La Haute Juridiction a récemment confirmé cette position dans une affaire où le liquidateur judiciaire d’une société propriétaire de plusieurs actifs immobiliers a été autorisé à vendre l’un de ces immeubles : dans de telles circonstances, le bailleur n’envisage pas et ne décide pas de vendre les locaux loués mais y est contraint par la mise en œuvre de la procédure collective dont il fait l’objet, ce qui exclue l’application du droit de préemption Pinel (Cass., 3e Civ., 15 février 2023, n° 21-16.475).

En outre, par un arrêt rendu le 15 décembre 2022, la Cour de cassation, statuant à la suite de la transmission d’une question prioritaire de constitutionnalité (QPC), a considéré que l’exclusion du droit de préemption en cas de vente des locaux loués par adjudication ne saurait porter atteinte au principe d’égalité et à la liberté d’entreprendre du locataire (Cass., 3e Civ., 15 décembre 2022, n° 22-17.505).
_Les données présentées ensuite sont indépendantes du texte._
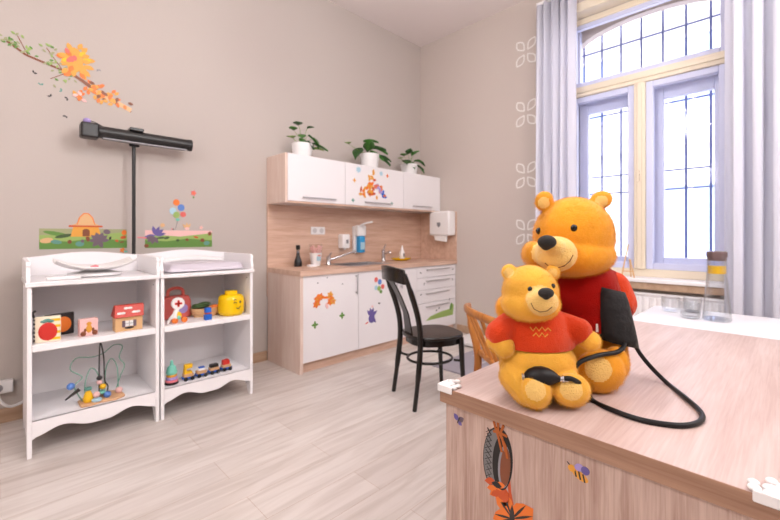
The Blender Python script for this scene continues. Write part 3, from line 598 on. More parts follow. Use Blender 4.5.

Articulation avec le droit de préemption urbain

La loi dite « 3DS » a précisé que le droit de préemption « Pinel » n’est pas applicable « lorsqu’il est fait application du droit de préemption institué aux chapitres Ier et II du titre Ier du livre II du Code de l’urba­nisme ou à l’occasion de l’aliénation d’un bien sur le fondement de l’article L. 213-11 du même code », i.e. lorsque la collectivité compétente exerce son droit de préemp­tion urbain.

Cas d’une cession unique de locaux commerciaux distincts

Par un arrêt du 29 juin 2022 la Cour de cassation a précisé que le droit de préemption « Pinel » ne s’applique pas en cas de vente portant « sur des locaux commerciaux donnés à bail à des preneurs distincts » et ce, « peu impor­tant que ces locaux fussent situés dans le même immeuble et que la vente ait éga­lement porté sur un lot à usage d’habita­tion et sur des caves ». La Haute Juridiction a rappelé à cette occasion que les dispositions du dernier alinéa de l’article L.145-46-1 du Code de commerce prévoient expressément qu’il n’est pas applicable « dans le cas d’une cession unique de locaux commerciaux distincts » (Cass., 3e civ., 29 juin 2022, n° 21-16.452).

  1. Conditions d’exercice

Date de notification de l’offre de vente

Par un arrêt du 23 septembre 2021, la Cour de cassation a jugé, dans un cas où l’offre de vente a « été adressée préalable­ment à la vente » au preneur bénéficiant du droit de préemption « Pinel », que le pro­priétaire « avait pu confier un mandat de vente » puis « faire procéder à des visites du bien » avant la notification de cette offre. Elle a en outre jugé que le fait que le pro­priétaire ait conclu, postérieurement à la notification de l’offre de vente, « une pro­messe unilatérale de vente, sous la condi­tion suspensive tenant au droit de préfé­rence du preneur, n’invalidait pas l’offre de vente ». (Cass., 3e civ., 23 septembre 2021, n° 20-17.799)

Application dans le temps

Par un arrêt du 25 octobre 2022 concer­nant un compromis de vente conclu le 7 novembre 2014 sous condition suspen­sive de mise en œuvre de « tout droit de préemption […] susceptible de frapper les biens », la Cour d’appel de Lyon a retenu que « lorsque le compromis de vente a été signé, l’article L.145-46-1 du Code de com­merce n’était pas applicable » car entré en vigueur le 18 décembre 2014. Elle en a déduit que si, à cette date, « la vente n’avait pas encore été réitérée, la condition suspensive avait nécessairement été levée, en l’absence d’un quelconque titulaire d’un droit de préemption et/ou d’un pacte de préférence » et que « la vente était parfaite » (CA Lyon, 1ère ch. civ. B, 25 octobre 2022, n° 20/00285). La solution aurait vraisemblablement été diffé­rente si la signature du compromis était intervenue après l’entrée en vigueur de cet article.